Auteur : Michelle Good
Editions : Seuil
Canada, fin des années 1960. Des milliers de jeunes autochtones, libérés des pensionnats, essaient de survivre dans le quartier d'East Vancouver, entre prostitution, drogue et petits boulots.
Il y a Maisie, qui semble si forte ; la discrète Lucy, épanouie dans la maternité ; Clara, la rebelle, engagée dans l'American Indian Movement ; Kenny, qui ne sait plus comment s'arrêter de fuir, et, enfin, Howie, condamné pour avoir rossé son ancien tortionnaire.
D'une plume saisissante, Michelle Good raconte les destins entremêlés de ces survivants. Un roman choral bouleversant.
Paru le 10 mars 2023
Mon avis :
C'est toujours un petit bonheur de découvrir le premier livre d'une nouvelle collection. La collection « Voix autochtones » chez Seuil donne la parole à tous les Peuples Premiers qui en ont été privés pendant si longtemps. Ici les autochtones du Canada, ceux qui ont connu les "pensionnats".
J'ai découvert avec effroi il y a quelques temps déjà ces pensionnats de la honte avec le magnifique roman "Jeu blanc" de Richard Wagamese. Dans celui-ci, Michelle Good s'attache avant tout sur l'après. S'il y a bien quelques passages très durs sur leur séjour lorsqu'ils étaient enfants auprès des religieux afin de bien mesurer le traumatisme irréversible, ce sont les adultes que l'on suit, leur quotidien à chacun ...
Quel livre ! Tellement révoltant !
Maisie, Kenny, Lucy, Clara, Howie, cinq chemins de vie à la fois si semblables et si différents. Ce sont des survivants dont les blessures profondes restent vives et chacun tente de s'en sortir au mieux sans pouvoir échapper qui à la drogue, qui à l'alcool, qui à la prostitution, qui à l'humiliation.
Cinq vies brisées qui se débat avec ses propres fantômes
- Maisie, tellement bousillée qu'elle ne sait plus se donner sans que ce soit glauque, sale, qui ne sait comment accepter l'affection de Jimmy.
- Kenny, peut-être celui qui m'a le plus touché, j'ai eu tellement d'empathie pour lui, enfant sa volonté farouche de fuir, il ne pourra plus jamais faire que ça. Il ne s'aime pas assez pour laisser les autres l'aimer et pourtant il donne tant...
- Lucy qui est mise à 16 ans dans un bus vers Vancouver sans accompagnement, la violence psychologique que ça représente, la proie qu'elle devient immédiatement.

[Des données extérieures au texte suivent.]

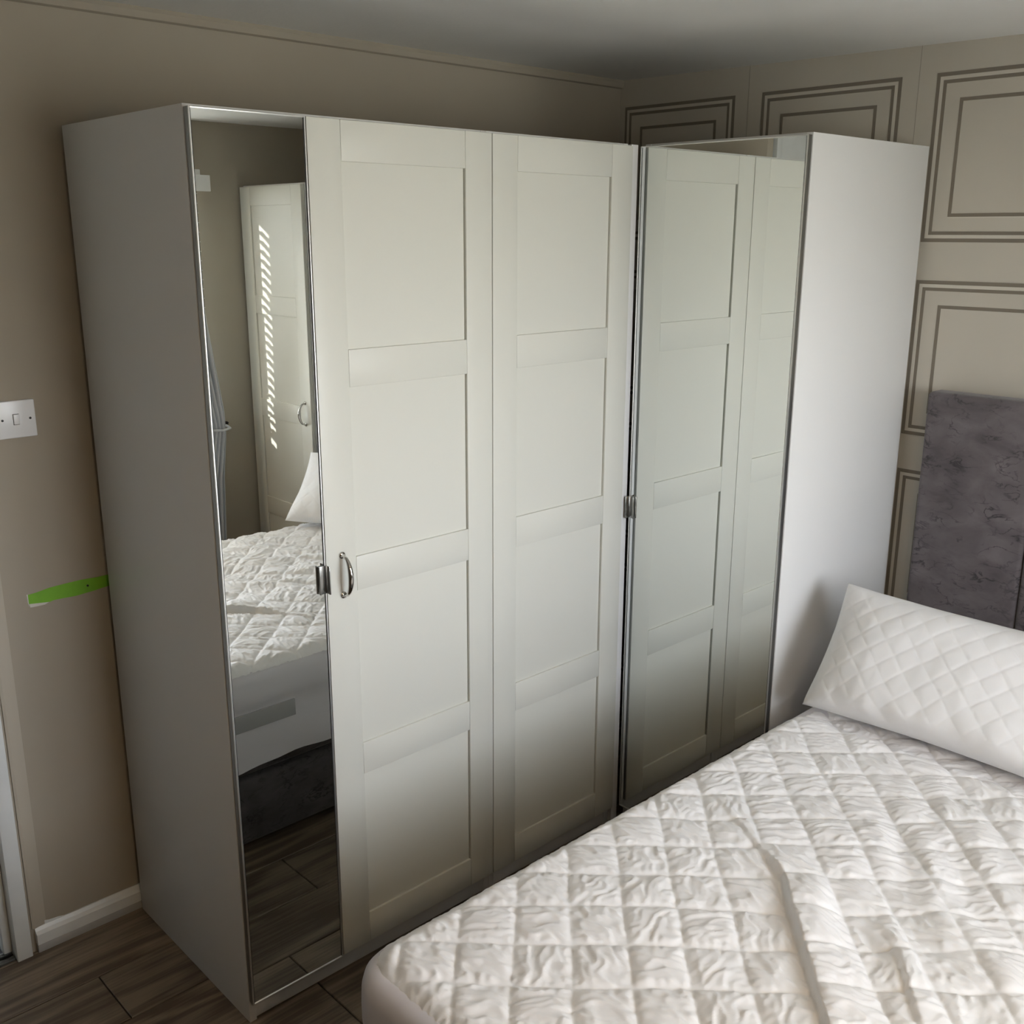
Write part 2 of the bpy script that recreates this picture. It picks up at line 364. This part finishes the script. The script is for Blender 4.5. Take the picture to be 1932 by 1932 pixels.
# ------------------------------------------------------------------ wardrobes
H, DEP, TH = 2.012, 0.58, 0.018
DZ0, DZ1 = 0.062, 2.006
def panel_door(parent, x0, x1, dz=0.0, handle=None):
    """framed door: backing slab, 2 stiles, 5 rails, 4 recessed panels, optional bow handle; front at y=-0.02"""
    g = 0.0012
    a, b = x0+g, x1-g; z0, z1 = DZ0+dz, DZ1+dz
    d = B('door', M['door'], parent, a, b, -0.010, -0.0025, z0, z1, 0.0008)
    sw, rh = 0.0805, 0.0810
    ph = (z1-z0-5*rh)/4
    for s0, s1 in ((a, a+sw), (b-sw, b)):
        B('stile', M['door'], d, s0, s1, -0.020, -0.010, z0, z1, 0.0015)
    for i in range(5):
        r0 = z0 + i*(rh+ph)
        B('rail', M['door'], d, a+sw+0.0002, b-sw-0.0002, -0.0199, -0.010, r0, r0+rh, 0.0018)
    for i in range(4):
        p0 = z0 + rh + i*(rh+ph)
        B('panel', M['door'], d, a+sw+0.0028, b-sw-0.0028, -0.0135, -0.010, p0, p0+ph)
    if handle is not None:
        hx, hz0, hz1 = handle
        mb = MB()
        pts = []; rs = []
        n = 18
        for i in range(n+1):
            t = i/n; zz = hz1 + (hz0-hz1)*t
            prof = min(1.0, math.sin(math.pi*t))**0.42 if 0 < t < 1 else 0
            pts.append((hx, -0.020-0.006-0.028*prof, zz)); rs.append(0.0036+0.0030*math.sin(math.pi*t))
        mb.tube(pts, rs, 14)
        for zz in (hz0, hz1):
            mb.tube([(hx, -0.0200, zz), (hx, -0.0235, zz), (hx, -0.026, zz)], [0.0078, 0.0078, 0.0050], 16)
            mb.tube([(hx, -0.024, zz), (hx, -0.030, zz)], [0.0046, 0.0040], 12)
        mb.build('handle', M['chrome'], d, smooth=True).data.set_sharp_from_angle(angle=math.radians(45))
    return d
def mirror_door(parent, x0, x1, clip=None, dz=0.0):
    g = 0.0012
    a, b = x0+g, x1-g; z0, z1 = DZ0-0.002+dz, DZ1+dz; fw = 0.0030
    d = B('mirror_door', M['alu'], parent, a, b, -0.0165, -0.0025, z0, z1, 0.0006)
    for s0, s1 in ((a, a+fw), (b-fw, b)):
        B('frame_bar', M['alu_bright'], d, s0, s1, -0.0215, -0.0166, z0, z1, 0.0009)
    for r0, r1 in ((z0, z0+fw), (z1-fw, z1)):
        B('frame_bar', M['alu_bright'], d, a+fw, b-fw, -0.0215, -0.0166, r0, r1, 0.0009)
    for s0, s1 in ((a+fw, a+fw+0.0020), (b-fw-0.0020, b-fw)):
        B('reflection_strip', M['edge_reflection'], d, s0, s1, -0.0176, -0.0165, z0+fw, z1-fw)  # dark reflection along the frame, painted as black strips
    mg = B('mirror_glass', M['mirror'], d, a+fw+0.0020, b-fw-0.0020, -0.0190, -0.0166, z0+fw, z1-fw)
    mg['label'] = 'silvered mirror glass'
    if clip is not None:
        side, cz0, cz1 = clip
        e = b if side > 0 else a
        mb = MB()
        # a folded metal clip gripping the door edge: flat tab, raised lip
        s = -side
        xs = sorted((e + s*0.020, e - s*0.0008))
        mb.box(xs[0], xs[1], -0.0235, -0.0216, cz0, cz1)
        xs = sorted((e - s*0.0008, e + s*0.0014))
        mb.box(xs[0], xs[1], -0.0380, -0.0216, cz0, cz1)
        xs = sorted((e + s*0.020, e + s*0.0178))
        mb.box(xs[0], xs[1], -0.0275, -0.0235, cz0, cz1)
        mb.build('clip_handle', M['clip'], d, bevel=0.0005)
    return d
def carcass(t, wd, h=H, dep=DEP, front_edge=True):
    B('side_panel', M['carcass'], t, 0, TH, 0, dep, 0, h, 0.0008)
    B('side_panel', M['carcass'], t, wd-TH, wd, 0, dep, 0, h, 0.0008)
    B('top_panel', M['carcass'], t, TH, wd-TH, 0.001, dep, h-TH, h, 0.0008)
    B('bottom_panel', M['carcass'], t, TH, wd-TH, 0.001, dep-0.004, 0.060, 0.078, 0.0008)
    B('plinth', M['carcass'], t, TH, wd-TH, 0.004, 0.020, 0.004, 0.0598, 0.0008)
    B('back_panel', M['carcass'], t, TH, wd-TH, dep-0.006, dep-0.001, 0.078, h-TH)

wa = thing('wardrobe', 'white wardrobe with a narrow mirror door beside a panelled door with bow handle', 'wardrobe', (0, 0, 0), 0, 'white fitted wardrobes')
carcass(wa, 0.75)
mirror_door(wa, 0.0, 0.25, clip=(1, 1.008, 1.073))
panel_door(wa, 0.25, 0.75, handle=(0.2925, 0.993, 1.087))
wbx = thing('wardrobe', 'white wardrobe with one plain panelled door, next to the corner mirror', 'wardrobe', (0.75, 0, 0), 0, 'white fitted wardrobes')
carcass(wbx, 0.50)
panel_door(wbx, 0.0, 0.50)
# corner unit, front faces -x
wc = thing('wardrobe', 'white corner wardrobe with wide mirror door, beside the bed head', 'wardrobe', (1.299, -0.020, 0), -math.pi/2, 'white fitted wardrobes')
carcass(wc, 0.50)
mirror_door(wc, 0.0, 0.50, clip=(-1, 0.992, 1.056))
# filler strip closing the inner corner (in the corner unit's local frame)
B('filler_strip', M['carcass'], wc, -0.030, -0.0075, -0.0480, -0.0215, 0.0, H-0.002, 0.0008)
# wardrobe on the far side of the bed, seen in the narrow mirror
w3x, w3y0, w3y1, w3h = 1.47, -1.985, -2.487, 1.985
wd3 = thing('wardrobe', 'white wardrobe reflected in the narrow mirror, striped with sunlight', 'wardrobe', (w3x+0.02, w3y0, 0), -math.pi/2, 'white fitted wardrobes')
_h = H
carcass(wd3, w3y0-w3y1, h=w3h, dep=0.40)
panel_door(wd3, 0.0, w3y0-w3y1, dz=w3h-H, handle=(0.0425, 0.972, 1.066))

# ------------------------------------------------------------------ noise helpers (numpy)
_rng = np.random.RandomState(11)
_perm = _rng.permutation(512); _ga = _rng.rand(512)*2*np.pi
def perlin(x, y, seed=0):
    xi = np.floor(x).astype(int); yi = np.floor(y).astype(int); xf = x-xi; yf = y-yi
    def g(ix, iy, dx, dy):
        h = _perm[(_perm[(ix+seed*37) & 511] + iy) & 511]
        return np.cos(_ga[h])*dx + np.sin(_ga[h])*dy
    u = xf*xf*xf*(xf*(xf*6-15)+10); v = yf*yf*yf*(yf*(yf*6-15)+10)
    a = g(xi, yi, xf, yf); b = g(xi+1, yi, xf-1, yf); c = g(xi, yi+1, xf, yf-1); d = g(xi+1, yi+1, xf-1, yf-1)
    return 1.4*((a*(1-u)+b*u)*(1-v) + (c*(1-u)+d*u)*v)
def smooth(a, b, x):
    t = np.clip((x-a)/(b-a), 0, 1); return t*t*(3-2*t)
def grid_faces(nu, nv):
    i, j = np.meshgrid(np.arange(nu-1), np.arange(nv-1), indexing='ij')
    a = (i*nv+j).ravel(); return np.stack([a, a+nv, a+nv+1, a+1], 1)
def np_mesh(name, V, F, material, parent=None, smooth_=True):
    me = bpy.data.meshes.new(name)
    me.from_pydata([tuple(p) for p in V.tolist()], [], [tuple(q) for q in F.tolist()])
    me.materials.append(material)
    if smooth_: me.polygons.foreach_set('use_smooth', [True]*len(me.polygons))
    me.update()
    o = bpy.data.objects.new(name, me); COL.objects.link(o)
    if parent is not None: o.parent = parent
    return o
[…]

- Howie qui a frôlé la mort, que sa famille a réussi à sauver et qui droit dans ses bottes tient tête aux autorités pour refuser de regretter d'avoir passé à tabac son bourreau.
- Clara, écorchée, révoltée qui trouve refuge dans le combat au sein de l'American Indian Movement.
On suit chacun d'eux dans des chapitres spécifiques, mais ils se croisent, s'entraident, se soutiennent.... sans jamais évoquer le passé, ce passé qu'il faut oublier, tellement destructeur et qui pourtant reste bien ancré au fond de soi. Ils se comprennent sans avoir besoin de mots. Il y a des passages magnifiques entre eux, pleins de souffrance, de silence et pourtant pleins d'espoir. Avancer, se reconstruire, se retrouver, se faire comprendre de la jeune génération très vindicative qui ne peut imaginer.
Il y a surtout le retour en arrière impossible, même lorsque l'on rejoint enfin sa famille, les années ont détruit les liens, chacun a évolué de son côté et les retrouvailles sont tellement décevantes. J'ai eue cœur brisé par ce gâchis incommensurable.
Et puis il y a ceux qui ont la chance de faire la rencontre essentielle, Mariah avec laquelle on entrevoie un chemin vers la guérison en retrouvant ses racines, il faut réapprendre à être indien, s'écouter, retrouver des rites essentiels, se laver intérieurement, se pardonner.
Mais pour vraiment dépasser cette enfance martyre, il est nécessaire d'affronter les souvenirs , les remonter à la surface pour demander justice, pour faire éclater une vérité trop longtemps ignorée, certains ne pourront pas le supporter.
Un livre dévoré, d'une violence psychologique incroyable, qui met à nu les conséquences gravissimes de la politique canadienne envers les autochtones, ses manques, le racisme toujours présent.
Un livre à lire absolument, pour ne jamais oublier, pour entendre ces voix qu'on a tenté d'étouffer, d'assassiner.